Manufacturing

Main Hull

The hull design and manufacturing team focuses on creating a boat that performs optimally in the water. We utilize simulation tools like Ansys and Orca to ensure the boat’s stability, efficiency, speed, and AI compatibility. Additionally, we employ composite fabrication, machining, and 3D printing techniques to construct the boat while minimizing weight and maximizing resilience.

 

Future goals: Switching from hand layups to vacuum infusion, making forged composite parts, developing composite sandwiches with higher strength to weight ratio.

 

CAD of Main Hull with Ribs:

We first glued together several blocks of foam and cut the big block roughly to size: 56in length, 12in width, and 8in depth (note: target dimensions are 54in length, 10in width, and 8in depth):

 

We then cut the side, top, and front profiles out of cardboard:

 

We then put the profiles on the foam block and marked them out with a sharpie:

 

We could first cut out larger chunks of foam with a saw before moving to the belt sander:

 

We used the outside of the cut out of the ribs to check with the side curvature:

The final mold, fully sanded down:

 

A non perforated release film is then wrapped around the mold to prevent the mold sticking to the fiberglass:

 

3 layers of fiberglass pieces cut out.

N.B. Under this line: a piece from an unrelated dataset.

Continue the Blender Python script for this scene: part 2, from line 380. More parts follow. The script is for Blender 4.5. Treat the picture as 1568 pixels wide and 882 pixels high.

Before the fiberglass is applied we also put on a release fabric:

 

How it looked directly after the layup (note: blue tape is over the mold, it was used to minimize wrinkles in the unperforated release film, and the black marks are sharpie outlines from the fiberglass):

 

Fiberglass is denibbed with a dremel (removing excess fiberglass from the top):

 

How it looks after denibbing:

 

The fiberglass had some ripples in it, so we applied a light body filler to the surface to try and even out the gaps between the ripples:

 

This was then sanded down:

Amas(Side Hulls)

 

The manufacturing method for the amas are similar to that of the main hull. We sanded down two blocks of foam to shape, and then did a fiberglass layup over the foam mold. The difference for the amas is that we do not need to take out the foam, so we do need to add a release film or release fabric. The thruster mount will be screwed into the amas, so a wooden board on the bottom was added.  There is another wooden board on the top so the ama arms can be screwed into the amas.